Exercise description
Print the first line of the material below and each line after it, exactly as written, ending with the line that contains "COL = sc.collection".

Data segment
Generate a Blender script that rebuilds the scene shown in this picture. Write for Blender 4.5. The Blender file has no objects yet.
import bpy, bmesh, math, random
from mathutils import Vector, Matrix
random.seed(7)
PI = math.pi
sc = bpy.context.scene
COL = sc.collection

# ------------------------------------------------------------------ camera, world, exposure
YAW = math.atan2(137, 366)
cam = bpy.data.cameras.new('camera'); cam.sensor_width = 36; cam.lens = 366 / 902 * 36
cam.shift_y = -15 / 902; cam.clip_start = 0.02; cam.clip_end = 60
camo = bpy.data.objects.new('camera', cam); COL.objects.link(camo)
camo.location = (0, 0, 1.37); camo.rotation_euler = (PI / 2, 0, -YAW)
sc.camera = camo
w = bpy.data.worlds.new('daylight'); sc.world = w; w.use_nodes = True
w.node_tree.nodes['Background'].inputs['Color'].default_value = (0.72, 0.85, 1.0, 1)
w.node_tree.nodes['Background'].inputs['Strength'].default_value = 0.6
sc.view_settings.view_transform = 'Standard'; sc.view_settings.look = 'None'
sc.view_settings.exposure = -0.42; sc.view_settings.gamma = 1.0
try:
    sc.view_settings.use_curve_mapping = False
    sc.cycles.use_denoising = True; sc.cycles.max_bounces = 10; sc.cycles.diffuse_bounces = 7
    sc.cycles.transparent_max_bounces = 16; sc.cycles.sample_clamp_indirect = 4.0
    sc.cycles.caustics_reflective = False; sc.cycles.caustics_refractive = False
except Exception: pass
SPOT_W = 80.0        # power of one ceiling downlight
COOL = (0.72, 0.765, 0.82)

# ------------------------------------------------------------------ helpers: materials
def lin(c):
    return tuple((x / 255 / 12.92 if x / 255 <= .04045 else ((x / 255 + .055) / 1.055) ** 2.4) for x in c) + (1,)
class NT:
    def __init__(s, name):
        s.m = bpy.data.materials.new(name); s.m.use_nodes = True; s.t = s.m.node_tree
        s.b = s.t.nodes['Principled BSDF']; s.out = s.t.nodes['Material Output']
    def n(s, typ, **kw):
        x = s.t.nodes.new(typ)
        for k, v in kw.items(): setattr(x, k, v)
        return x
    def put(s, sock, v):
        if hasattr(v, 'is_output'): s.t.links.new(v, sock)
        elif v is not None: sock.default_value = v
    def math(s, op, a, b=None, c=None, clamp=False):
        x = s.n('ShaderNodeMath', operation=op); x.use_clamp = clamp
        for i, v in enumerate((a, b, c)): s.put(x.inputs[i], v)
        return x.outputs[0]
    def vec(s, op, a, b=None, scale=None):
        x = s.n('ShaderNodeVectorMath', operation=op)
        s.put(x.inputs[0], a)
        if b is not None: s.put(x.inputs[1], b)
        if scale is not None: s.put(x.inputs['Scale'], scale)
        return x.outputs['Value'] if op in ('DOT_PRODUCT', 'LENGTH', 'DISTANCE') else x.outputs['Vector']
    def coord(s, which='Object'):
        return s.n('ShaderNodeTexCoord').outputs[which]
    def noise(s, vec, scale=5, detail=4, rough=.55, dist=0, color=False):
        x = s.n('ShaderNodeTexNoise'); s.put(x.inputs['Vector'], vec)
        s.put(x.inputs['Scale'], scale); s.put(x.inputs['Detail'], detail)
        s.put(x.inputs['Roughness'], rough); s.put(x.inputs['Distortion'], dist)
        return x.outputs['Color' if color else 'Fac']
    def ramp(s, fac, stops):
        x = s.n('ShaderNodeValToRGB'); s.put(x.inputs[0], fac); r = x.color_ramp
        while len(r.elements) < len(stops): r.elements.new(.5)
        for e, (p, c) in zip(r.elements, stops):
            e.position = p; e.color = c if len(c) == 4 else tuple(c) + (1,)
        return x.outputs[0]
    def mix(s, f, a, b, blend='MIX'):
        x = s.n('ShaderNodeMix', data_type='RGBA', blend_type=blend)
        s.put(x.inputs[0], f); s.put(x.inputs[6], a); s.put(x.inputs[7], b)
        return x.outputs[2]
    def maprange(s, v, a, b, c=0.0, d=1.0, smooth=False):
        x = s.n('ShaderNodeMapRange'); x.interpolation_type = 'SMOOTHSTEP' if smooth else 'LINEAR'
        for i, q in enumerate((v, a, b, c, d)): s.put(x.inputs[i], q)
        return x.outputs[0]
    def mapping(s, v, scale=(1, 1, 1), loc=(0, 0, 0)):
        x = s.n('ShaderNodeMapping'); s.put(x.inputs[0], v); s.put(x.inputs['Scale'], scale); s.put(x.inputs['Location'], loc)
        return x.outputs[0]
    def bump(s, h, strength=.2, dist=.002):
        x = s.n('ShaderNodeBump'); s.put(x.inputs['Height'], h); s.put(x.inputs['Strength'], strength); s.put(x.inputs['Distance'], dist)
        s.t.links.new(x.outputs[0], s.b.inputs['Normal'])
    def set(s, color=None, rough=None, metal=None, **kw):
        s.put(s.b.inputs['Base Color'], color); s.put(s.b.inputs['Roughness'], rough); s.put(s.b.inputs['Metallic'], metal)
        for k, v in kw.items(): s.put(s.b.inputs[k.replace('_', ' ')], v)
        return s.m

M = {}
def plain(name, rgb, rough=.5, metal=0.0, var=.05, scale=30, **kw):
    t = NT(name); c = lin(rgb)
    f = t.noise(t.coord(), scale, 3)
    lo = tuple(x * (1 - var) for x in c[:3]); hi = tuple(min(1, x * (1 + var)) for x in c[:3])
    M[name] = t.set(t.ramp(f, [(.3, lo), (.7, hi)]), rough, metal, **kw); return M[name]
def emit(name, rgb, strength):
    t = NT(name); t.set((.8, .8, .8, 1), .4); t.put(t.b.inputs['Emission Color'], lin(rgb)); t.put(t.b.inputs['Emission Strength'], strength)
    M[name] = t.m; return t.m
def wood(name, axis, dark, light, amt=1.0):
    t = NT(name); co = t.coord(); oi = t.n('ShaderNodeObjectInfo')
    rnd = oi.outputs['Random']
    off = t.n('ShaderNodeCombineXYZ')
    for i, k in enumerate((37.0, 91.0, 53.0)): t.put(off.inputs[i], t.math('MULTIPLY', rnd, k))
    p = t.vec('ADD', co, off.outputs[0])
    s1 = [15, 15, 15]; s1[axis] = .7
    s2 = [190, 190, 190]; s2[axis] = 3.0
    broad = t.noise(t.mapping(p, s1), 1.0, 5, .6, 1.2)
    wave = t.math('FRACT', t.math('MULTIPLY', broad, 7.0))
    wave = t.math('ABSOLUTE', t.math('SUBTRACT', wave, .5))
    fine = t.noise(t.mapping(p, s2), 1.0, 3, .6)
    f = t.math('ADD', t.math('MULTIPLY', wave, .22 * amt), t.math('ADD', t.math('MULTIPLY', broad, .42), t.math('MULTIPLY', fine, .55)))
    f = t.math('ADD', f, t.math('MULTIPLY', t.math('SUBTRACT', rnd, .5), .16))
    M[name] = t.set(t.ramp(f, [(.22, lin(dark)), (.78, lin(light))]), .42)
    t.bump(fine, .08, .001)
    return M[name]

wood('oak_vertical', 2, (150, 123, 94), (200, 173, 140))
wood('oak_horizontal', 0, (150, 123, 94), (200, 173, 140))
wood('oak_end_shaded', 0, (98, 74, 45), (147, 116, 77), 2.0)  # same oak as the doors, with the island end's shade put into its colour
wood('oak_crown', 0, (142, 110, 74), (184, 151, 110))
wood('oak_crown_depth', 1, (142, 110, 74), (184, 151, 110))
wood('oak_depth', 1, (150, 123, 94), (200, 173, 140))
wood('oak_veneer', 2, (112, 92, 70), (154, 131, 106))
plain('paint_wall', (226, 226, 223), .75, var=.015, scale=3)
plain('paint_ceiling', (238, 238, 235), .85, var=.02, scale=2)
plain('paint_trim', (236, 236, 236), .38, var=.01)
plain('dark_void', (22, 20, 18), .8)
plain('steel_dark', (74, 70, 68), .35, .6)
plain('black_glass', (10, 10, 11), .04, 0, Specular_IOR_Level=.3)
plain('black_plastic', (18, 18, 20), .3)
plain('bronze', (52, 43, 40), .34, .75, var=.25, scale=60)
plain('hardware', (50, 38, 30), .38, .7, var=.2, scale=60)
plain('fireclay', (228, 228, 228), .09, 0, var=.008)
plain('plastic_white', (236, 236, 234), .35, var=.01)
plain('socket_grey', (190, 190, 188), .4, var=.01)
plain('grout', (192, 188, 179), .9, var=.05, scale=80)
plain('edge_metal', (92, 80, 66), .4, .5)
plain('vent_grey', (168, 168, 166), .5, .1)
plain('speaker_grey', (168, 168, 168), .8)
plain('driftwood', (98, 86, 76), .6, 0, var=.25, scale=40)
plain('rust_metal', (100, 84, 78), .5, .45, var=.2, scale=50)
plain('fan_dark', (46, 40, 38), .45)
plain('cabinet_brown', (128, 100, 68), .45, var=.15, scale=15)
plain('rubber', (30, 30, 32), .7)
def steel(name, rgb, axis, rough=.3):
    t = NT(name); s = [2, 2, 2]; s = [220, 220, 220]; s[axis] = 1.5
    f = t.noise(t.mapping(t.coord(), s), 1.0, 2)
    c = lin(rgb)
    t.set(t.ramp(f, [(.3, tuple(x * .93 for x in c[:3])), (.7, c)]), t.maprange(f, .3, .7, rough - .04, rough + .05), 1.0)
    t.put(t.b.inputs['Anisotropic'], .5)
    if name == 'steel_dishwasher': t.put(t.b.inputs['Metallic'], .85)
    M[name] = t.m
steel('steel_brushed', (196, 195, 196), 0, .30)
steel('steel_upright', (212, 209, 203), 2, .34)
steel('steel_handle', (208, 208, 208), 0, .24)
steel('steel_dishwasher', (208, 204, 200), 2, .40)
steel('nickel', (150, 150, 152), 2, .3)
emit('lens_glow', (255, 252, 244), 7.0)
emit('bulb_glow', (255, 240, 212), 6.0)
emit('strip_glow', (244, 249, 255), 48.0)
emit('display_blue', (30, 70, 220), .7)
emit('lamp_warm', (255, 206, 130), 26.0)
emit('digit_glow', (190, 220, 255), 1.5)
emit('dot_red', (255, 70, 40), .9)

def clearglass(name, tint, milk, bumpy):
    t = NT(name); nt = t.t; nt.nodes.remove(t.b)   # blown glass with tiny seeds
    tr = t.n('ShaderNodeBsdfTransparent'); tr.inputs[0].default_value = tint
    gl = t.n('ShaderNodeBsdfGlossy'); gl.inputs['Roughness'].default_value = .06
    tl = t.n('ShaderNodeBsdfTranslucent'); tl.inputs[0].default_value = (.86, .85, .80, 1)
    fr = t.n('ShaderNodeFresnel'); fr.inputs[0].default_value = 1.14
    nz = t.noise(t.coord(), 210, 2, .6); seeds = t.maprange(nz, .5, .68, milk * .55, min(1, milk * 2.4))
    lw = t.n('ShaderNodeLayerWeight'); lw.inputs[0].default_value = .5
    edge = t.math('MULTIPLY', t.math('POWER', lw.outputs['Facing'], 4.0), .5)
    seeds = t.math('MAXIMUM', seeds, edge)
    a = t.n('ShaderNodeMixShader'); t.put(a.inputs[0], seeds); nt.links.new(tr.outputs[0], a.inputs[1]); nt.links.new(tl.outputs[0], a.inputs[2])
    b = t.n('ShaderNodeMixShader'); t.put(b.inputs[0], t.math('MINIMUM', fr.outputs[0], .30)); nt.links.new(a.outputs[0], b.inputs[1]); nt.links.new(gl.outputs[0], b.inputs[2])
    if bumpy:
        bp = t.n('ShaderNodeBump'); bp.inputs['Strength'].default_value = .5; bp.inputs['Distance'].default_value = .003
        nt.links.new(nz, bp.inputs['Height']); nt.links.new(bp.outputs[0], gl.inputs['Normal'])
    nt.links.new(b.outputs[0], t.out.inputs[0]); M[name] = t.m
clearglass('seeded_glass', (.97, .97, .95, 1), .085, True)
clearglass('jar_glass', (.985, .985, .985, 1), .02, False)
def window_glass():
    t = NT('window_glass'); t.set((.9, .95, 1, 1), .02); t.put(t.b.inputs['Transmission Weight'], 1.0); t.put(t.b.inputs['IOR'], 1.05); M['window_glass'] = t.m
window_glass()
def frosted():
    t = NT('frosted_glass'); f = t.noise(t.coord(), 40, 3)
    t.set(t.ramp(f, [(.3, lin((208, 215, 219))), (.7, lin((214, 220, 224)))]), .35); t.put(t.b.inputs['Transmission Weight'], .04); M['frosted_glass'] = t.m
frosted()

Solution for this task
Generate a Blender script that rebuilds the scene shown in this picture. Write for Blender 4.5. The Blender file has no objects yet.
import bpy, bmesh, math, random
from mathutils import Vector, Matrix
random.seed(7)
PI = math.pi
sc = bpy.context.scene
COL = sc.collection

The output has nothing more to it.